--- START OF Material provided ---
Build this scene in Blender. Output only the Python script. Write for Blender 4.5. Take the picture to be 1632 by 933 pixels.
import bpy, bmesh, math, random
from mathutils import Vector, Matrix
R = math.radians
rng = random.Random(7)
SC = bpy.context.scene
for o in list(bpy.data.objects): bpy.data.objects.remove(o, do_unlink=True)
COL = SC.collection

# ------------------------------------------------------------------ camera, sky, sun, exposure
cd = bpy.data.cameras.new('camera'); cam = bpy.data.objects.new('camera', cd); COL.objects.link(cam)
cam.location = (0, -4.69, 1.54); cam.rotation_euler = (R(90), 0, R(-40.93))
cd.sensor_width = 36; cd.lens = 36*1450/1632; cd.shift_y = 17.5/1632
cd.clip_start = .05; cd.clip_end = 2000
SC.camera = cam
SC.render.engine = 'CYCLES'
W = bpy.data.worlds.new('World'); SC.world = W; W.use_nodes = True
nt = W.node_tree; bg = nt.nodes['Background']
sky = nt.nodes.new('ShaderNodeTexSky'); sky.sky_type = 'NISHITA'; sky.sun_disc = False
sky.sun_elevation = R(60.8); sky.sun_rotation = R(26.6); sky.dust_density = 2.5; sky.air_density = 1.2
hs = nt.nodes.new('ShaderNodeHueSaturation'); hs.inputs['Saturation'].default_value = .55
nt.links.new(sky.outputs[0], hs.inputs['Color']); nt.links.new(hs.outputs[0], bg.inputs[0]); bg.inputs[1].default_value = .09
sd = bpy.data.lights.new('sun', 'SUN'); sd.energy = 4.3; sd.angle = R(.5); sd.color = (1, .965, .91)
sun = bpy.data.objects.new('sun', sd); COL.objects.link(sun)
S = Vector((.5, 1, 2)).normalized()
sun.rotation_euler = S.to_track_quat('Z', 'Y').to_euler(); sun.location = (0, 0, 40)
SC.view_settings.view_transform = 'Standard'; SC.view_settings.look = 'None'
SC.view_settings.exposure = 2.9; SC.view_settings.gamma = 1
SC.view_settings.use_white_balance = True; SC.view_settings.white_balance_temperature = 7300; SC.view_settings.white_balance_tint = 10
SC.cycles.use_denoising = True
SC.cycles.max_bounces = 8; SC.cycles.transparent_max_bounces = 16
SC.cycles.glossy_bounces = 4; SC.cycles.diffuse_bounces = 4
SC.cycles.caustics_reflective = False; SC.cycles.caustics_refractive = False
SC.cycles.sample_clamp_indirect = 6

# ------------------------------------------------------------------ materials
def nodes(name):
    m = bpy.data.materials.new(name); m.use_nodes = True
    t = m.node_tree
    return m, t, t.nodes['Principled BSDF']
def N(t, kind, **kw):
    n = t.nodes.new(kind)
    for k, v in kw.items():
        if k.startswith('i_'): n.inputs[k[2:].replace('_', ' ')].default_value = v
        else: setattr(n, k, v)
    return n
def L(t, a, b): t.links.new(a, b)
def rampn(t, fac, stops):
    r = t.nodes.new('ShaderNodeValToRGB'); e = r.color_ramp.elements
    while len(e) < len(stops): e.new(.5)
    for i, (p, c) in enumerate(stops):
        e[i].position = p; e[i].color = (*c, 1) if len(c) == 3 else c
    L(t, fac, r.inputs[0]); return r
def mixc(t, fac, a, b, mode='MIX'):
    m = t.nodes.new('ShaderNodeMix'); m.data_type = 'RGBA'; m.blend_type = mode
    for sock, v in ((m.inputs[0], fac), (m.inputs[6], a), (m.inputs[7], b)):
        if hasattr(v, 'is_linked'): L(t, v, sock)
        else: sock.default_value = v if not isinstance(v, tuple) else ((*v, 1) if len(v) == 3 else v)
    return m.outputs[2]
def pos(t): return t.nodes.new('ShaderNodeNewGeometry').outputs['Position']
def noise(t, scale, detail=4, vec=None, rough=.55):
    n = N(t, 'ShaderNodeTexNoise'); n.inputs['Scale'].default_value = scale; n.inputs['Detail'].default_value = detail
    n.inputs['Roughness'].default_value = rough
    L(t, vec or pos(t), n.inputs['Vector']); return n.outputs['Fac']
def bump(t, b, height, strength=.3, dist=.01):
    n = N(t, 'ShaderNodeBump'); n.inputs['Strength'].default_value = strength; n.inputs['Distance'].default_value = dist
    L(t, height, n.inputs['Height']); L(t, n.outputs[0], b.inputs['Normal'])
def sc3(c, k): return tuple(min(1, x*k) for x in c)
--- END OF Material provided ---
▶ [Work to complete] Print the material above once more, exactly.

▶ [Result for this exercise]
Build this scene in Blender. Output only the Python script. Write for Blender 4.5. Take the picture to be 1632 by 933 pixels.
import bpy, bmesh, math, random
from mathutils import Vector, Matrix
R = math.radians
rng = random.Random(7)
SC = bpy.context.scene
for o in list(bpy.data.objects): bpy.data.objects.remove(o, do_unlink=True)
COL = SC.collection

# ------------------------------------------------------------------ camera, sky, sun, exposure
cd = bpy.data.cameras.new('camera'); cam = bpy.data.objects.new('camera', cd); COL.objects.link(cam)
cam.location = (0, -4.69, 1.54); cam.rotation_euler = (R(90), 0, R(-40.93))
cd.sensor_width = 36; cd.lens = 36*1450/1632; cd.shift_y = 17.5/1632
cd.clip_start = .05; cd.clip_end = 2000
SC.camera = cam
SC.render.engine = 'CYCLES'
W = bpy.data.worlds.new('World'); SC.world = W; W.use_nodes = True
nt = W.node_tree; bg = nt.nodes['Background']
sky = nt.nodes.new('ShaderNodeTexSky'); sky.sky_type = 'NISHITA'; sky.sun_disc = False
sky.sun_elevation = R(60.8); sky.sun_rotation = R(26.6); sky.dust_density = 2.5; sky.air_density = 1.2
hs = nt.nodes.new('ShaderNodeHueSaturation'); hs.inputs['Saturation'].default_value = .55
nt.links.new(sky.outputs[0], hs.inputs['Color']); nt.links.new(hs.outputs[0], bg.inputs[0]); bg.inputs[1].default_value = .09
sd = bpy.data.lights.new('sun', 'SUN'); sd.energy = 4.3; sd.angle = R(.5); sd.color = (1, .965, .91)
sun = bpy.data.objects.new('sun', sd); COL.objects.link(sun)
S = Vector((.5, 1, 2)).normalized()
sun.rotation_euler = S.to_track_quat('Z', 'Y').to_euler(); sun.location = (0, 0, 40)
SC.view_settings.view_transform = 'Standard'; SC.view_settings.look = 'None'
SC.view_settings.exposure = 2.9; SC.view_settings.gamma = 1
SC.view_settings.use_white_balance = True; SC.view_settings.white_balance_temperature = 7300; SC.view_settings.white_balance_tint = 10
SC.cycles.use_denoising = True
SC.cycles.max_bounces = 8; SC.cycles.transparent_max_bounces = 16
SC.cycles.glossy_bounces = 4; SC.cycles.diffuse_bounces = 4
SC.cycles.caustics_reflective = False; SC.cycles.caustics_refractive = False
SC.cycles.sample_clamp_indirect = 6

# ------------------------------------------------------------------ materials
def nodes(name):
    m = bpy.data.materials.new(name); m.use_nodes = True
    t = m.node_tree
    return m, t, t.nodes['Principled BSDF']
def N(t, kind, **kw):
    n = t.nodes.new(kind)
    for k, v in kw.items():
        if k.startswith('i_'): n.inputs[k[2:].replace('_', ' ')].default_value = v
        else: setattr(n, k, v)
    return n
def L(t, a, b): t.links.new(a, b)
def rampn(t, fac, stops):
    r = t.nodes.new('ShaderNodeValToRGB'); e = r.color_ramp.elements
    while len(e) < len(stops): e.new(.5)
    for i, (p, c) in enumerate(stops):
        e[i].position = p; e[i].color = (*c, 1) if len(c) == 3 else c
    L(t, fac, r.inputs[0]); return r
def mixc(t, fac, a, b, mode='MIX'):
    m = t.nodes.new('ShaderNodeMix'); m.data_type = 'RGBA'; m.blend_type = mode
    for sock, v in ((m.inputs[0], fac), (m.inputs[6], a), (m.inputs[7], b)):
        if hasattr(v, 'is_linked'): L(t, v, sock)
        else: sock.default_value = v if not isinstance(v, tuple) else ((*v, 1) if len(v) == 3 else v)
    return m.outputs[2]
def pos(t): return t.nodes.new('ShaderNodeNewGeometry').outputs['Position']
def noise(t, scale, detail=4, vec=None, rough=.55):
    n = N(t, 'ShaderNodeTexNoise'); n.inputs['Scale'].default_value = scale; n.inputs['Detail'].default_value = detail
    n.inputs['Roughness'].default_value = rough
    L(t, vec or pos(t), n.inputs['Vector']); return n.outputs['Fac']
def bump(t, b, height, strength=.3, dist=.01):
    n = N(t, 'ShaderNodeBump'); n.inputs['Strength'].default_value = strength; n.inputs['Distance'].default_value = dist
    L(t, height, n.inputs['Height']); L(t, n.outputs[0], b.inputs['Normal'])
def sc3(c, k): return tuple(min(1, x*k) for x in c)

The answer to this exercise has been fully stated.